独立人事業務請負人(人事IC)の木村勝です。
2014年4月26日(土)、日経朝刊に「大手7社人事担当者座談会~制約あっても輝ける態勢」という特集記事が掲載されていました。
さすがに業界を代表する先進的な大手企業ばかりであり、ダイバーシティに積極的な取り組みを進めていることがよくわかります。
その中で、「育休の期間を従来の最長3年から2年に短縮」(キリン)という事例が紹介されていました。
昨年春に安倍首相が、育児休業期間を3年に延長する方針を打ち出しましたが、批判意見が続出したことは記憶に新しいところです。
やはり、育児休業期間を長くするより、いかに早く仕事に復帰するかに焦点を当てるべきであり、まずは早期復職に向けた支援と、また復帰後の就業環境整備が第一だと思います。
以前の当方の在職していた会社でも育児休業法を超えた育児休業可能期間を設定していましたが、MAXの育児休業期間取得中に第二子誕生などというケースもあり、会社からの離脱期間が長期化するケースがありました。
また、当方今興味があるのは、育児休業を取得中の人員補充に関する対応策です。
座談会では、やはり「お互いさま」、「穴が開くのが普通と考える」など、各社対応の様子のご紹介がありましたが、各社とも苦労されている様子がうかがえます。
説得力ある欠員補充ルールをつくるためには、”現状の配員が業務量に対して適正に管理されている”という前提が必要ですが、日本企業(特に間接部門)は、この前提があいまいになっているケースが多いと思います。
間接部署の稼働人員(実際に動いている人員数)は明確ですが、その部署あるいはその業務で何人配員(所要人員)するのが正しい姿か? このあたりの管理は、どこの日本企業でも弱いところです。
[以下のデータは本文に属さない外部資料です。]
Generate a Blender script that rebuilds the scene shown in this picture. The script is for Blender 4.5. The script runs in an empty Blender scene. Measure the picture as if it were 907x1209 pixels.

ジョブディスクリプションが明確でなく、仕事の見える化(マニュアル化・標準化)が出来ていないところが、日本の間接業務の特徴であり、ある意味強みになっている部分だと思いますが、育児休業制度(介護も同様ですが)を考える場合に、最大の課題はこの職場の欠員充足ルールの明確化だと思います。
逆説的な言い方になりますが、間接業務の標準化が徹底されていれば、その業務は海外を含めたアウトソーシング化の即対象となりますので、事務系サラリーマンにとっては、この問題を追及していくことは、自らの首を絞めることにもなりかねません。
繰り返しになりますが、育児休業の課題は、取得するサイドの制度充実だけではなく、不在期間の対応がそのポイントだと思います。
チームで協働して働くことをその強みとする日本企業にとって、チーム力を削ぐことがないような制度導入が重要ですが、根本的な部分に原因があるこのあたりの問題は、なかなか即効的な解決策が出てこないですね。